Xavier Domènech ha sido sobrepasado por la política. Estará agotado por las muchas responsabilidades adquiridas, decepcionado por las dificultades para convertir los Comunes en una fuerza operativa, desilusionado por las viejas prácticas parlamentarias de no dar la razón a quien cree que la tiene sino a quien tiene los votos para imponer la suya, estará cansado de soportar el protagonismo público, asqueado de las críticas recibidas por encarnar la equidistancia entre polos que se aborrecen o arrepentido por haber robado tiempo a la familia para dedicarlo a su causa.
Será un poco por todo, pero Domènech es la primera gran víctima de una izquierda inexperta, ideológicamente ambiciosa y, probablemente, un poco desanimada ya al comprobar que de la experiencia del 15M y del sorprendente éxito electoral de las municipales no se ha derivado automáticamente el cambio prometido. Su renuncia es sintomática de lo que pueden estar pensando otras figuras de este movimiento, empezando por Ada Colau, que no tardó ni un minuto en reconocer que a ella también se le está haciendo cuesta arriba el ejercicio institucional de la política y la oposición despiadada.
La política es dura, ¡vaya por Dios!

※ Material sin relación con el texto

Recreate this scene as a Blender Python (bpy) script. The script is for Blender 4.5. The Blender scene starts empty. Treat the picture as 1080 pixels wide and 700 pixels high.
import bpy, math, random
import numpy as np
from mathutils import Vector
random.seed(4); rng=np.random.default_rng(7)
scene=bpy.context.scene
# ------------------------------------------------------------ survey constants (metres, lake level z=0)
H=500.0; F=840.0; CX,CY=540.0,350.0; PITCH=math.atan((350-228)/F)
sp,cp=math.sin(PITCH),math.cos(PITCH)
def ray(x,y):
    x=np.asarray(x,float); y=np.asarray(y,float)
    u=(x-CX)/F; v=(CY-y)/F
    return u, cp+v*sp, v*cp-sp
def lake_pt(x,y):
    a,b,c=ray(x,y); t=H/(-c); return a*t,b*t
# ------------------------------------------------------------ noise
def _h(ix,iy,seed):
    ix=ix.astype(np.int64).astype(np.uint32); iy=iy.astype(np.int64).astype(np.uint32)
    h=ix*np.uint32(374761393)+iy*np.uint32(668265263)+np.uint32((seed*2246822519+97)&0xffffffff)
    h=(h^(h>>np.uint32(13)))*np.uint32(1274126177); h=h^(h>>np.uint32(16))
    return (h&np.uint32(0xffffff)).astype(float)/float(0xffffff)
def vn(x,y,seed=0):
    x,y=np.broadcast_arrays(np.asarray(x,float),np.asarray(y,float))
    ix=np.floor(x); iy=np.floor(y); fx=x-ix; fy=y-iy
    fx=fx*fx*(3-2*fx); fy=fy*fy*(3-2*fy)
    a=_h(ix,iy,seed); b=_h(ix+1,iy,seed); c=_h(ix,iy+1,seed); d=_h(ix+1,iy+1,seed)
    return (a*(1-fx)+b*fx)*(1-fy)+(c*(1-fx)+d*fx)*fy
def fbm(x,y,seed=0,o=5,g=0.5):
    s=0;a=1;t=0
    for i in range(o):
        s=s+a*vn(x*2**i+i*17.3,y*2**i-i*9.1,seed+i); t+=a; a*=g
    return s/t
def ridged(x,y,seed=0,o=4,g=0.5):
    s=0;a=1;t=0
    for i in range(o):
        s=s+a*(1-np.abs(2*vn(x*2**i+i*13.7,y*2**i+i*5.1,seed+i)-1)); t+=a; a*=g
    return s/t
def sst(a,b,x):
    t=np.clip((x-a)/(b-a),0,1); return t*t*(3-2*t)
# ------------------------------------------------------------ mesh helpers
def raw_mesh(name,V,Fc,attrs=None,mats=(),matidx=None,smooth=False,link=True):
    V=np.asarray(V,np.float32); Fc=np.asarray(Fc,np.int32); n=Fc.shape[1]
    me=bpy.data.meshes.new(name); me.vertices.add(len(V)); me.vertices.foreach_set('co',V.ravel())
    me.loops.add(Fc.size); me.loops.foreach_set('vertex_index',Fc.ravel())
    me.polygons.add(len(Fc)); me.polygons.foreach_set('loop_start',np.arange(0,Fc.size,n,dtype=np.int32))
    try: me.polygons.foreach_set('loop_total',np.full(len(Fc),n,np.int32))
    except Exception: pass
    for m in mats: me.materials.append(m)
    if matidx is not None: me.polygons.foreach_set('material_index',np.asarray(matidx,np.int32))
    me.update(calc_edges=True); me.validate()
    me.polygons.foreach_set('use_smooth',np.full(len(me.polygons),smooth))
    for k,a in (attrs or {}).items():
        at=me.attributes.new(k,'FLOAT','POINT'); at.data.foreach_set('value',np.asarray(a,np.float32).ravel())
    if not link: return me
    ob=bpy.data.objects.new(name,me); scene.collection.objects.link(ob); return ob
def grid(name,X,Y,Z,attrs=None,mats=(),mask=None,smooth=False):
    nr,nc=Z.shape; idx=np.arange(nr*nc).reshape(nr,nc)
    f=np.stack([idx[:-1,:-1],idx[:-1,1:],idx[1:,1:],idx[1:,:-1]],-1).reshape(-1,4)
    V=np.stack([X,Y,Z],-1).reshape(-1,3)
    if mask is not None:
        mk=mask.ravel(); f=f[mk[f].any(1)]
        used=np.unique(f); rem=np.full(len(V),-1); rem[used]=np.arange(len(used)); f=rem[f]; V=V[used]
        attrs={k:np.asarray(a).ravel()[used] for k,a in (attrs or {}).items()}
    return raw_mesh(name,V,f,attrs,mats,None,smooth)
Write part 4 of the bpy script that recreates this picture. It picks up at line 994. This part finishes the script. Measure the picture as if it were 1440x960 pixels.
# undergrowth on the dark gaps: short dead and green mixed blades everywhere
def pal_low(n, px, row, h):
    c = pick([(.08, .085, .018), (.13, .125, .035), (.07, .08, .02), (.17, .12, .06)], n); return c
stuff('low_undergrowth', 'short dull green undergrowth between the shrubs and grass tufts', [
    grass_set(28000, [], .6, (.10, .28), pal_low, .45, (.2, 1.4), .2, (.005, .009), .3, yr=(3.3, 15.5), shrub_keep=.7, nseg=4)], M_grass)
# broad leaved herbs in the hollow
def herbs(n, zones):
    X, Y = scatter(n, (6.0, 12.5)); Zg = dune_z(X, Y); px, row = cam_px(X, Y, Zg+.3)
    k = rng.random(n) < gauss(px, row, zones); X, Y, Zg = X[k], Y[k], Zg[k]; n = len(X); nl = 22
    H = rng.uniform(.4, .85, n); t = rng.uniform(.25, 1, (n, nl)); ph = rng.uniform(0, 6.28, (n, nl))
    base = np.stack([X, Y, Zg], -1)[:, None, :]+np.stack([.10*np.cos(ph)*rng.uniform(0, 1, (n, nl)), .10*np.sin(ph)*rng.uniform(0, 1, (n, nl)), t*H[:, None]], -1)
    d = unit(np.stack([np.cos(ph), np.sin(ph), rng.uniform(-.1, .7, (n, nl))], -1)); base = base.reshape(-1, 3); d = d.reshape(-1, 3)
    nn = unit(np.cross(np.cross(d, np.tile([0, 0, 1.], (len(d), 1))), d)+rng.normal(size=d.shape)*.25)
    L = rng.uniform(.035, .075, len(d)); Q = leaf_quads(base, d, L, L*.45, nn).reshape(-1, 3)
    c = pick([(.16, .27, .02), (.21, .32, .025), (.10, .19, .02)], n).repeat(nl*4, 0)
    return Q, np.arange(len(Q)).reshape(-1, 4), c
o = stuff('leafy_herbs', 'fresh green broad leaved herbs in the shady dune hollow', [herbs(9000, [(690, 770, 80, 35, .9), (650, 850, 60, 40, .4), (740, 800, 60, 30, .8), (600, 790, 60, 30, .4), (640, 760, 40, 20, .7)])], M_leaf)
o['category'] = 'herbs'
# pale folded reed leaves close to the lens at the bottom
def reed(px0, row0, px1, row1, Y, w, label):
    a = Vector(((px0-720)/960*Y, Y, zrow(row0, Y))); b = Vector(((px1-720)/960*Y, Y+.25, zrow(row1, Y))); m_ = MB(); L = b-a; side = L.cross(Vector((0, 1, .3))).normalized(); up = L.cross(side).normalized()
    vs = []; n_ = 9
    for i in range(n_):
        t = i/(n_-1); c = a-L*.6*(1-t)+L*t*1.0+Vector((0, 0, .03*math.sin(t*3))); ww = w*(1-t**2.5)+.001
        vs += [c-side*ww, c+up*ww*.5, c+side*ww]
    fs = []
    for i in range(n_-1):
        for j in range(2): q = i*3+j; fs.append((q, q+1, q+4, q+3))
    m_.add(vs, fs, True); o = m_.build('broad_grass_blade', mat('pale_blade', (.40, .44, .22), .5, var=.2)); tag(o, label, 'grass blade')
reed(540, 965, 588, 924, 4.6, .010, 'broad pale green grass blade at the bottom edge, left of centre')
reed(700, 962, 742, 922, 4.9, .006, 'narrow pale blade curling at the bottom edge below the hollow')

En los bancos parlamentarios, en los gobiernos, en las direcciones de los partidos conviven la ilusión por cambiar el mundo con las ansias de poder, los ingenuos con los tramposos, los contemporizadores con los comprometidos, los ansiosos con los estrategas, los listos con los pillos, tanto da que sean militantes o dirigentes de un partido revolucionario, una fuerza alternativa o la más roñosa de las organizaciones de la derecha, creer lo contrario le sitúa a uno en una supuesta superioridad moral autoconcedida muy difícil de defender, incluso puede empujar a uno a la ofuscación, a sentirse incomprendido.
La “gente normal” topa con tantos obstáculos o más que la casta cuando se trata de hacer política. Seguro que habrá quien argumente que es más dura la política para con los Comunes que para los socialistas o los populares. Pero a falta de un estudio universitario que demuestre lo contrario, hay que suponer que la hipotética injusticia del trato a los políticos y gobernantes por parte de los medios, los colegas parlamentarios, los buitres de la oposición o los ciudadanos cabreados se aplica por igual entre todos aquellos que logran representar una porción del poder público.
Creo sinceramente que echaremos en falta el sentido pedagógico de Domènech y la ponderación de su discurso, un bien escaso en estos tiempos. Sin embargo, tal vez su decisión vaya a ser positiva para sus compañeros. Es relativamente fácil ganar unas elecciones, cambiar una leyes o aprobar unos decretos desde la alcaldía, lo que se está demostrando difícil es modificar las reglas internas y ancestrales de la política pura y dura, lo que algunos denominan politiqueo (el cálculo, la táctica, la presión, el juego de las emociones), solamente modificada en el último siglo por el descomunal impacto de los medios de comunicación que convirtieron la lucha política y la gestión pública en un espectáculo de masas pensado para renovar periódicamente la confianza de los electores. Las redes sociales debían aportar transparencia y favorecer la participación, pero de momento, lo que más triunfa es el fake, la expresión más clásica de la política de siempre.
El debate del político profesional frente al profesional que ejerce transitoriamente la política es viejo; se reproduce periódicamente, se vivió en los primeros años de la Transición, muy especialmente con la llegada al gobierno de Felipe González y sus jóvenes socialistas (con la excepción de Morán, claro), y no existe un dictamen convincente de que sea mejor para el servicio público el uno que el otro. Depende de la predisposición, la honestidad, la preparación y la dedicación de cada uno, sea profesional o amateur. Y de la fuerza electoral obtenida, que siempre ayuda a pasar los malos tragos proporcionados por el adversario interior o exterior.